G-MW must transition with the community it services

By Rodney Woods

For more than a century, some of Australia’s most innovative primary producers have accessed precious irrigation water through a delivery system, operated by Goulburn-Murray Water.

It is this system that fuels the region’s intensive agricultural industry powering a globally renowned food production mecca.

And it is thanks to this system, irrigators in G-MW’s serviced region compete on the world stage, attracting attention for clean and green produce.

Our region is in transition.

Rapid and far-reaching shifts in climate, government policy, global trade and economics are driving major change in how our region functions.

As our region and communities adjust, so must G-MW.

Recently, I spoke to our entire team about a proposed new structure, which is the final stage of a transition process under way for the past year and a renewed organisation focused on service and efficiency.

I’m sure you all remember the minister’s Strategic Advisory Panel review which recommended reducing our operating costs as a key measure and one we’re now delivering.

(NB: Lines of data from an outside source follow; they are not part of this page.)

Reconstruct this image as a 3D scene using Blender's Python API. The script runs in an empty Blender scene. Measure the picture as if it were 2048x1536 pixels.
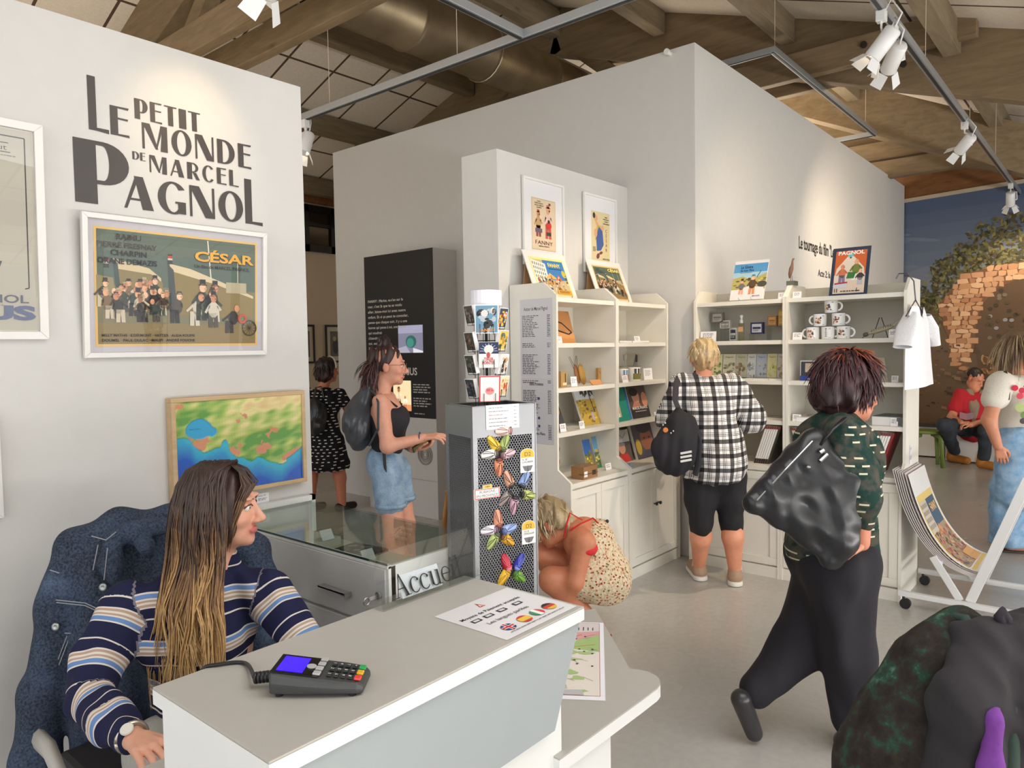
import bpy, bmesh, math, random
import numpy as np
from mathutils import Vector, Matrix

random.seed(7)
SC = bpy.context.scene
COL = SC.collection
PI = math.pi

# ------------------------------------------------------------------ camera
CAM_H = 1.58
FPX = 1456.13
YAW, PITCH, ROLL = math.radians(40.179), math.radians(-2.795), math.radians(-0.94)
_f = Vector((math.cos(PITCH) * math.cos(YAW), math.cos(PITCH) * math.sin(YAW), math.sin(PITCH)))
_r = Vector((math.sin(YAW), -math.cos(YAW), 0))
_u = _r.cross(_f)
CR = _r * math.cos(ROLL) + _u * math.sin(ROLL)
CU = -_r * math.sin(ROLL) + _u * math.cos(ROLL)
CF = _f
CP = Vector((0, 0, CAM_H))
cam_d = bpy.data.cameras.new('camera')
cam_d.sensor_fit = 'HORIZONTAL'
cam_d.sensor_width = 36
cam_d.lens = FPX / 2048 * 36
cam_d.clip_start = 0.05
cam = bpy.data.objects.new('camera', cam_d)
cam.matrix_world = Matrix(((CR.x, CU.x, -CF.x, CP.x), (CR.y, CU.y, -CF.y, CP.y), (CR.z, CU.z, -CF.z, CP.z), (0, 0, 0, 1)))
COL.objects.link(cam)
SC.camera = cam

# ------------------------------------------------------------------ view, world, lights
SC.view_settings.view_transform = 'Standard'
SC.view_settings.look = 'None'
SC.view_settings.gamma = 1
SC.view_settings.use_curve_mapping = False
SC.view_settings.exposure = 0.0
SC.cycles.max_bounces = 10
SC.cycles.diffuse_bounces = 6
SC.cycles.glossy_bounces = 4
SC.cycles.transmission_bounces = 8
SC.cycles.transparent_max_bounces = 12
SC.cycles.use_denoising = True
SC.cycles.sample_clamp_indirect = 6
SC.cycles.caustics_reflective = False
SC.cycles.caustics_refractive = False

W = bpy.data.worlds.new('daylight')
SC.world = W
W.use_nodes = True
wn, wl = W.node_tree.nodes, W.node_tree.links
wn.clear()
w_out = wn.new('ShaderNodeOutputWorld')
w_bg = wn.new('ShaderNodeBackground')
w_tc = wn.new('ShaderNodeTexCoord')
w_sep = wn.new('ShaderNodeSeparateXYZ')
w_map = wn.new('ShaderNodeMapRange')
w_map.inputs[1].default_value = -0.35
w_map.inputs[2].default_value = 0.9
w_ramp = wn.new('ShaderNodeValToRGB')
w_ramp.color_ramp.elements[0].color = (0.74, 0.72, 0.68, 1)
w_ramp.color_ramp.elements[0].position = 0.15
w_ramp.color_ramp.elements[1].color = (0.86, 0.93, 1.0, 1)
w_ramp.color_ramp.elements[1].position = 0.5
wl.new(w_tc.outputs['Generated'], w_sep.inputs[0])
wl.new(w_sep.outputs['Z'], w_map.inputs[0])
wl.new(w_map.outputs[0], w_ramp.inputs[0])
wl.new(w_ramp.outputs[0], w_bg.inputs[0])
w_bg.inputs[1].default_value = 1.7
wl.new(w_bg.outputs[0], w_out.inputs[0])


def aim(o, d):
	o.rotation_euler = Vector(d).to_track_quat('-Z', 'Y').to_euler()


def area(name, loc, d, sx, sy, power, col=(1, 1, 1)):
	l = bpy.data.lights.new(name, 'AREA')
	l.shape = 'RECTANGLE'
	l.size, l.size_y, l.energy, l.color = sx, sy, power, col
	o = bpy.data.objects.new(name, l)
	o.location = loc
	aim(o, d)
	COL.objects.link(o)
	return o


def spot(name, loc, target, power, angle, col=(1, 0.78, 0.5), blend=0.6, rad=0.03):
	l = bpy.data.lights.new(name, 'SPOT')
	l.energy, l.spot_size, l.spot_blend, l.color, l.shadow_soft_size = power, math.radians(angle), blend, col, rad
	o = bpy.data.objects.new(name, l)
	o.location = loc
	aim(o, Vector(target) - Vector(loc))
	COL.objects.link(o)
	return o


# daylight through the glazed fronts behind and beside the viewpoint, then two added fill lights
area('window_light_south', (2.2, -4.6, 2.3), (0, 1, 0.06), 11, 3.6, 60, (1.0, 0.99, 0.97))
area('window_light_west', (-3.6, -0.6, 1.9), (1, 0.25, 0.02), 6, 3.0, 34, (0.95, 0.98, 1.0))
area('low_fill_light', (3.5, -4.9, 0.25), (0, 1, 1.25), 13, 0.5, 470, (1.0, 0.98, 0.94))  # added fill from low down, brightens the ceiling and beams
area('overhead_fill_light', (3.6, -1.5, 3.3), (0.25, 0.4, -1), 7, 2.0, 175, (0.96, 0.98, 1.0))  # added fill from above, brightens floor and counter tops
# added, unseen fill lights inside the open topped box and behind the lettered wall, shining up to the boards
area('box_fill_light', (8.9, 4.1, 3.60), (0.1, -0.3, 1), 3.6, 2.4, 135, (1.0, 0.86, 0.68))
area('passage_fill_light', (0.6, 6.0, 2.2), (0.15, -0.1, 1), 4.5, 4.5, 62, (1.0, 0.82, 0.62))


# ------------------------------------------------------------------ pixels of the photograph to points on real planes
def ray(px, py):
	return CF * FPX + CR * (px - 1024) - CU * (py - 768)


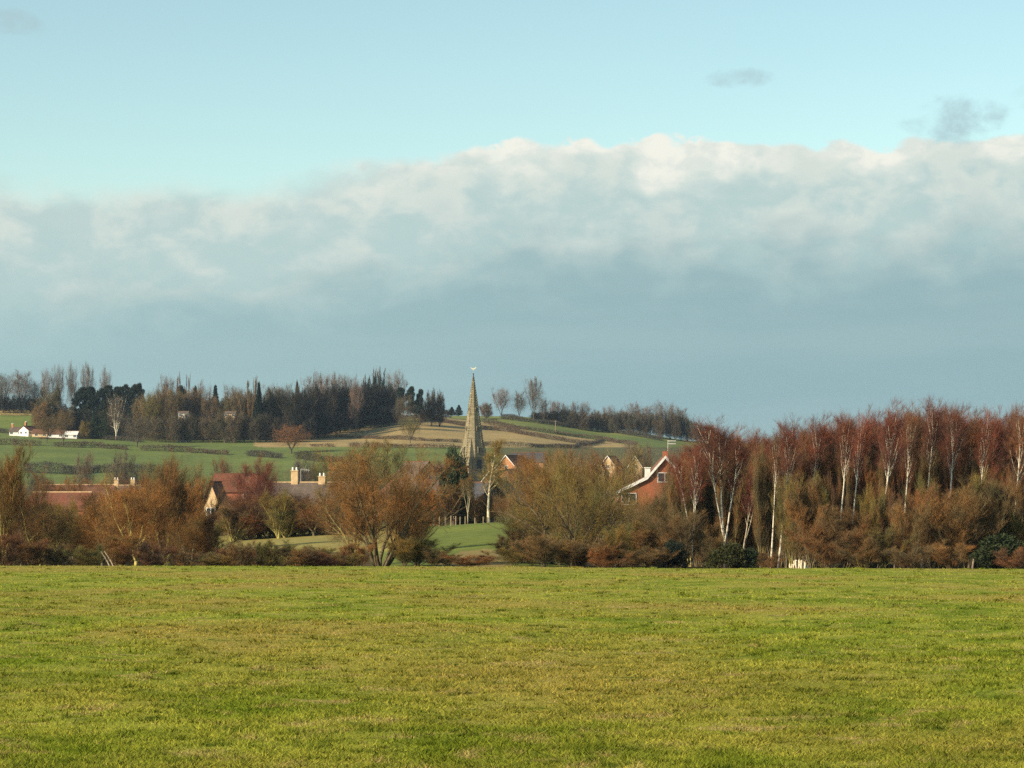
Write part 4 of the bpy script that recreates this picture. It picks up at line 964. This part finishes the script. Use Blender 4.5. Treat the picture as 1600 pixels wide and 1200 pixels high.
def house(lab, u, d, vr, width, length, rise, rz, wall=M_BRICK, roof=M_TBRN, chim=(), wins=True, barge=False, group='houses of the village', ridge_white=False, name='house'):
    """gable ends at y = +-length/2; ridge along y; rz turns it. vr = image height of the ridge"""
    b = ground(u, d); zr = at(u, vr, d)[2] - b[2]; hw = width / 2; ze = max(zr - rise, 1.6)
    e = empty(name, b, rz, label=lab, category='house', group=group); l2 = length / 2
    m = MB(); m.prism([(0, -.6), (hw, -.6), (hw, ze), (0, zr - .02), (-hw, ze), (-hw, -.6)], -l2, l2); m.obj('wall', wall, e)
    m = MB(); roof_slabs(m, hw, -l2, l2, ze, zr); rf = m.obj('roof', roof, e)
    m = MB(); m.box((0, 0, zr + .17), (.3, length + .6, .16)); m.obj('ridge', M_CREAM if ridge_white else M_TBRN, rf)
    for cy, cx, ch in chim:
        m = MB(); m.box((cx, cy, zr + ch / 2 - .9), (.75, 1.05, ch + 1.8)); m.box((cx, cy, zr + ch + .05), (.9, 1.2, .14)); c = m.obj('chimney', M_CREAM if wall is M_CREAM else M_ORANGE, rf)
        m = MB(); [m.bar((cx, cy + q, zr + ch + .12), (cx, cy + q, zr + ch + .6), .16, .13, 8) for q in (-.3, .3)]; m.obj('chimney_pot', M_WHITE, c)
    if barge:
        for s in (-1, 1):
            for y in (-l2 - .39, l2 + .39):
                m = MB(); sl_ = (zr - ze) / hw
                m.add([(0, y + q, zr + dz) for q in (-.03, .03) for dz in (-.12, .2)] + [(s * (hw + .35), y + q, ze - .35 * sl_ + dz) for q in (-.03, .03) for dz in (-.12, .2)],
                      [(0, 1, 3, 2), (4, 6, 7, 5), (0, 4, 5, 1), (2, 3, 7, 6), (0, 2, 6, 4), (1, 5, 7, 3)]); m.obj('bargeboard', M_WHITE, e)
    if wins:
        for y, s in ((-l2, -1), (l2, 1)):
            if rise > 2.4: window(e, 0, y, ze + .1, 1.3, 1.1, 'y', s)
            for q in (-.25, .25): window(e, q * width, y, min(1.5, ze - .7), 1.2, 1.1, 'y', s)
        for x, s in ((-hw, -1), (hw, 1)):
            for q in np.linspace(-.33, .33, max(2, int(length / 4))):
                if ze > 4: window(e, x, q * length, ze - .95, 1.3, 1.05, 'x', s)
                window(e, x, q * length, min(1.4, ze - .75), 1.4, 1.1, 'x', s)
    return e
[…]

Realigning our resources is critical to achieving these reduced costs.

We have applied careful thought and long-term vision to the proposed structure to ensure that we strike the right balance between service and affordability.

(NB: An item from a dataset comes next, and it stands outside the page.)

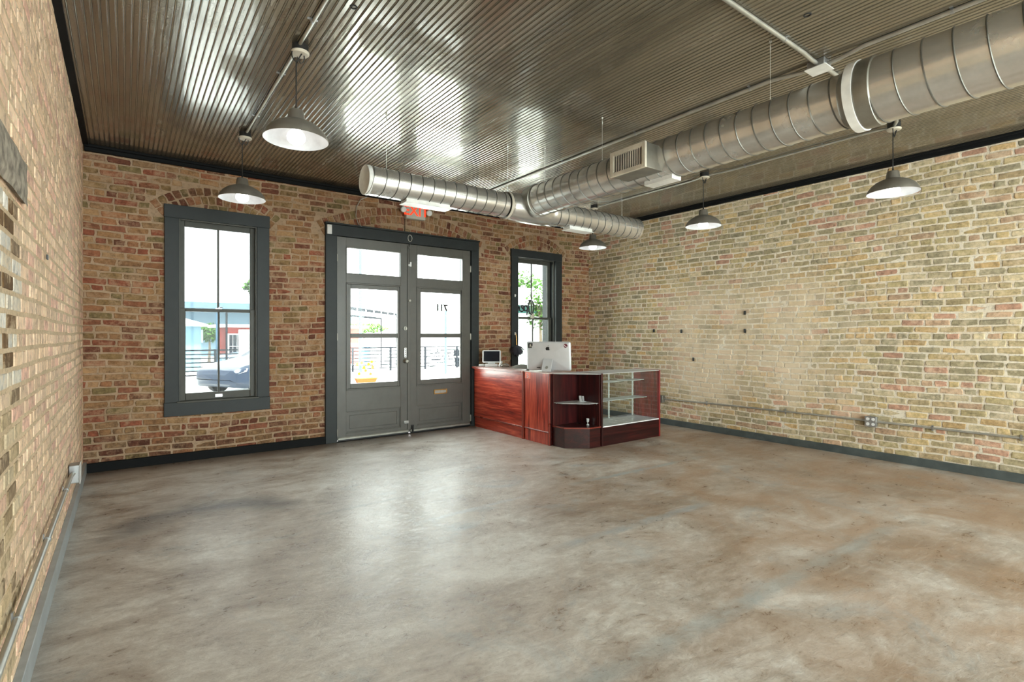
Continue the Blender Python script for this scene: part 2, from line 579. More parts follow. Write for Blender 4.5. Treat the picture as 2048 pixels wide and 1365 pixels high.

I want to assure readers it’s not something we’ve taken lightly.

We are now confident the result is a structure focused on opportunity.

Opportunity for our staff, business, customers, communities and our collective future.

We started by driving change from the top, in 2019 when we appointed our executive leadership team.

The team comprises eight general managers — five are new to G-MW and all are water industry professionals with management and leadership skills in engineering, customer engagement, business and finance, human resources and strategic planning.

Importantly, we reduced our team in size, added the skills we need to transform G-MW and recruited to create a customer-centric focus in all that we do.

From here we appointed a senior leadership team and the functions under each of our divisions.

The next significant stage was the launch of our early retirement program.

This was a way to reduce staffing numbers, perhaps more importantly staffing costs, while paving the way for valuable opportunities for up-and-comers in our business.

In the first six months of this year we have already saved $4.3 million in labour costs when compared to the same time period in 2017-18.

We are forecasting this saving to increase once we implement our new pricing plan from July 2020-24 and roll out our new structure.

More than 80 people have expressed interest in the retirement program.

It is ensuring those who want to further their careers at G-MW will be given the chance to consider new and exciting roles; career paths will open up and training will be provided where necessary.

Our goal is a lean, efficient team to benefit our organisation and our irrigation community for the long-term.

There will be a two-week feedback period for staff to have their say on our proposed structure.

You’re probably going to hear me say this a lot, but we’re committed to running a lean and efficient business so we can ensure affordable access to water, while continuing to deliver the services our customers need.

This structure enables us to realise the significant savings we have committed to in our pricing submission while maintaining service standards.

These achievements will result in a landmark drop in our revenue requirement over the next four years — savings that will be passed on to our customers as price reductions of an average 10 per cent.

I’m proud of what G-MW has achieved in the past year and I can’t wait to see what we can do in the future.